START SUPPLIED MATERIAL

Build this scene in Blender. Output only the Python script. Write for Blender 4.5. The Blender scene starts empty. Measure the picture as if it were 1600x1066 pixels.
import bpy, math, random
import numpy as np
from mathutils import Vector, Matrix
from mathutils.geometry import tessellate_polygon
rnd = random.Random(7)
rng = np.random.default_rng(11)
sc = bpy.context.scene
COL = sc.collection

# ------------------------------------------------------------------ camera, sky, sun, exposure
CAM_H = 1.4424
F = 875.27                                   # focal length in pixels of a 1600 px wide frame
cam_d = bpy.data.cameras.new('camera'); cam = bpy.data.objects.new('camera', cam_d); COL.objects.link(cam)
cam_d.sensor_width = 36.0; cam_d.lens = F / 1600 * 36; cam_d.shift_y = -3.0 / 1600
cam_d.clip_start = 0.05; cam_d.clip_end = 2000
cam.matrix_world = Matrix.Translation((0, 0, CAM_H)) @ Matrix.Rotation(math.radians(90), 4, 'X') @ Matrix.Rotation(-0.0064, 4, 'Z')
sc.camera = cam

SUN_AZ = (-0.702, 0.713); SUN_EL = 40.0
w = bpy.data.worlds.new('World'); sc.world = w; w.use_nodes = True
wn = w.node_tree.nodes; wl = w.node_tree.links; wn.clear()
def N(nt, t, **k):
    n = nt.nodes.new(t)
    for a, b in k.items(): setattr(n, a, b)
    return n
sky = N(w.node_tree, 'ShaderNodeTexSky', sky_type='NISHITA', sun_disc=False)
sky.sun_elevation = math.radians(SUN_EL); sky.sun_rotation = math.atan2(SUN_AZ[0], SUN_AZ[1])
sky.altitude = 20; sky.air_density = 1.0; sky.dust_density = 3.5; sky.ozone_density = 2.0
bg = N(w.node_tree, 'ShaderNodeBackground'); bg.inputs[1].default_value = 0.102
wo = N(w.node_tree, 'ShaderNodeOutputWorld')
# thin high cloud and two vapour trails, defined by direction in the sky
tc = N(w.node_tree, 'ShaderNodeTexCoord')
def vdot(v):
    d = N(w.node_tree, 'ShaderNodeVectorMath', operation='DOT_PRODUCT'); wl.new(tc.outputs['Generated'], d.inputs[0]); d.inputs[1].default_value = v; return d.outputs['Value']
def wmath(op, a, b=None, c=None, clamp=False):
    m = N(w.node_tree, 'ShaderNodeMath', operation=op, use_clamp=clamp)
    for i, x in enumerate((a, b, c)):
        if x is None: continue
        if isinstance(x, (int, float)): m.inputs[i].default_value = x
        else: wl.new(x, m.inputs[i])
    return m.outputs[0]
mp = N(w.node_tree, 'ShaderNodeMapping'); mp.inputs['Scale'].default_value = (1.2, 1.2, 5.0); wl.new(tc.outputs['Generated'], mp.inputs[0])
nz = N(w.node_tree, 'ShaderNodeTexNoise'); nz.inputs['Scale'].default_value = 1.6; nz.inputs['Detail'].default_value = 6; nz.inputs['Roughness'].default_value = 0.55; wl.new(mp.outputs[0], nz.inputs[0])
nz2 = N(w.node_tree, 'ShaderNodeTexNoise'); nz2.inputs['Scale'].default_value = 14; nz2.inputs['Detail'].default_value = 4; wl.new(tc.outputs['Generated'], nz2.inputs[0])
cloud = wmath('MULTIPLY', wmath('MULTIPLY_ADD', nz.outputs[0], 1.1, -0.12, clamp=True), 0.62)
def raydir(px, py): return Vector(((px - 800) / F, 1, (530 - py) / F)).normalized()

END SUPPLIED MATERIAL

STATED EXERCISE: Print the material above verbatim, first line through the line containing "sc.camera = cam", both included.

ANSWER BELOW:
Build this scene in Blender. Output only the Python script. Write for Blender 4.5. The Blender scene starts empty. Measure the picture as if it were 1600x1066 pixels.
import bpy, math, random
import numpy as np
from mathutils import Vector, Matrix
from mathutils.geometry import tessellate_polygon
rnd = random.Random(7)
rng = np.random.default_rng(11)
sc = bpy.context.scene
COL = sc.collection

# ------------------------------------------------------------------ camera, sky, sun, exposure
CAM_H = 1.4424
F = 875.27                                   # focal length in pixels of a 1600 px wide frame
cam_d = bpy.data.cameras.new('camera'); cam = bpy.data.objects.new('camera', cam_d); COL.objects.link(cam)
cam_d.sensor_width = 36.0; cam_d.lens = F / 1600 * 36; cam_d.shift_y = -3.0 / 1600
cam_d.clip_start = 0.05; cam_d.clip_end = 2000
cam.matrix_world = Matrix.Translation((0, 0, CAM_H)) @ Matrix.Rotation(math.radians(90), 4, 'X') @ Matrix.Rotation(-0.0064, 4, 'Z')
sc.camera = cam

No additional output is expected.